Ademais, já houve lide no TJ-SP (Tribunal de Justiça de São Paulo) sobre o tema, no sentido de que os minoritários de uma sociedade anônima de capital fechado não devem tentar impedir alterações estatutárias que tinham como especificação o quórum de 100% do capital exigido, isto é, foi impedida a atuação das minorias de bloqueio. No caso em tese, o relator Cesar Ciampolini citou a lição de José Waldecy Lucena "exigência de unanimidade nas votações, se não banida, deve ser reservada a casos graves, excepcionais, porquanto a experiência revelou que a exigência de deliberação unânime fortalece as minorias, as quais, impedindo a tomada de decisões, imobilizam os administradores e as próprias atividades sociais. Por isso mesmo, chamadas de 'minorias de bloqueio', mereceram estudos que se detiveram na análise dos 'abusos das minorias' e da 'ditadura das minorias'".

Pode-se utilizar de uma simples analogia sobre a decisão acima no que diz respeito a matérias com quóruns majorados pelo estatuto social, i.e., na prática, ao adotarmos um tratamento de extrema rigidez para quaisquer reformulações de cláusulas em um estatuto social, existirá o risco de um abuso das minorias, prejudicando o funcionamento adequado da sociedade. Se, desde deliberações corriqueiras, como alteração das regras para outorga de procurações, até outras mais substanciais, como aumento de capital social, há a necessidade de se ajustar o estatuto social, e tal alteração está vinculada à aprovação unânime dos sócios, tem-se uma linha tênue entre fazer valer o interesse comum dos acionistas, nos quais todos devem aprovar uma decisão, e cercear essa mesma motivação compartilhada, dado que um único acionista, contrariando todos os demais, pode frustrar uma aprovação.
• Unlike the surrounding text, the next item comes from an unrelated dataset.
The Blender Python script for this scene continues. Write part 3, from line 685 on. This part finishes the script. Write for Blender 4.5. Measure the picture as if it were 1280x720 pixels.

Portanto, ainda que as resoluções de conflito se deem no âmbito judicial ou por meio de arbitragem, é necessário extremo cuidado quando as partes decidem por majorar o quórum previsto em lei para aprovação de determinadas medidas, principalmente em decisões básicas e operacionais de uma sociedade, sendo que, ainda que os direitos da minoria sejam reconhecidos por tal disposição, sempre existirá o risco e perigo do abuso do direito.